Proverbs 12:18 There is one whose rash words are like sword thrusts, but the tongue of the wise brings healing.
I recall frequent childhood scuffles taking place within the Cato household. With six children, a variety of pets and houseguests, and parents who advocated the value of daily chores, opportunities to argue, quarrel, and bicker were abundant. Ruckuses could be boisterous but short-lived due to our parents’ cease-and-desist policy. House rules required an apology from the guilty party, and we quickly learned that all parents are adept at uncovering the guilt party. (An impressive skill since rarely did the guilty party profess guilt.)

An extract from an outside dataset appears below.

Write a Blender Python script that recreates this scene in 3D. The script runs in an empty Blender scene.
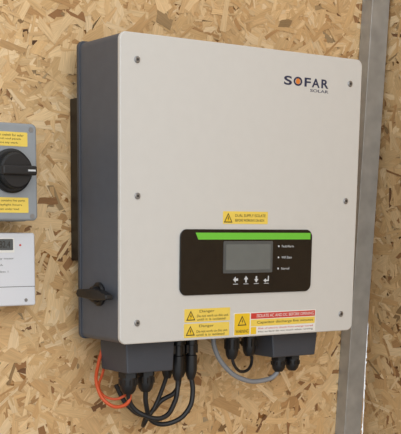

Solomon, in all his wisdom, was an expert in household scuffles. Having more wives and children than he could count, (nor possibly recall their names) certainly he witnessed an abundance of strife within his palace walls. In Proverbs 12:18, Solomon compared rash words to wounds made by a sword: piercing, bleeding, and painful. I cannot help but wonder just how many “word-wounds” consumed his day. He knew firsthand the benefits of kind words, for just a few chapters later he wrote, “Kind words bring life, but cruel words crush your spirit.” GNT
Parents need the wisdom of Solomon when it comes to handling word-wars. When fights and arguments erupted on our home-front, the troops were gathered, and apologies required. But not just any old apology would do, only a sincere apology from a truly repentant heart. So, on the occasions when our childish words of, “I’m sorry!” were offered void of sincerity, “Say it like you mean it,” is what we heard.
“Say it like you mean it,” indicates our hearts be engaged in the apology. The sentiments of our words must originate from deep within our souls and spring from a well of compassion within us and not from the shallowness of our lips.

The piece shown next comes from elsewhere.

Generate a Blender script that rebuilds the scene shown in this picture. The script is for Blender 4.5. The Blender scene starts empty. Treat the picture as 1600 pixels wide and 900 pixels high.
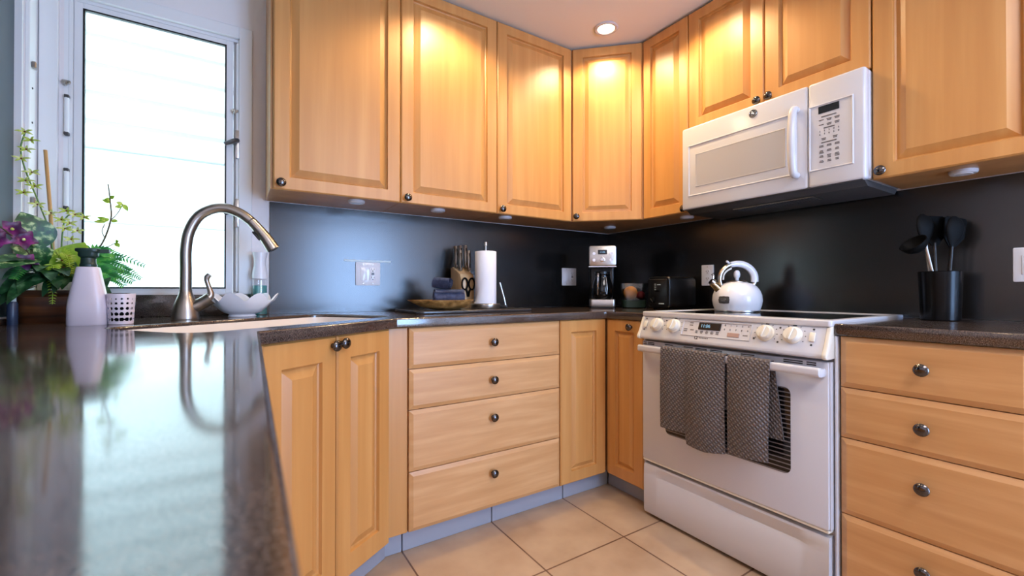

Words are tricky things. We can use them to build each other up or tear each other to pieces. Words can soothe a broken heart or rip a heart asunder. And, we must remember, the tone in which we speak our words is as important as the words we speak. Appropriate words of compassion offered in emptiness and in vain, leave a strain on relationships. My parent’s advice rings true for all mankind, not just rowdy children. If we desire to bring healing to relationships and people, we must engage our hearts and, “Say it like we mean it.”
Father God may our words never fail to bring glory to You.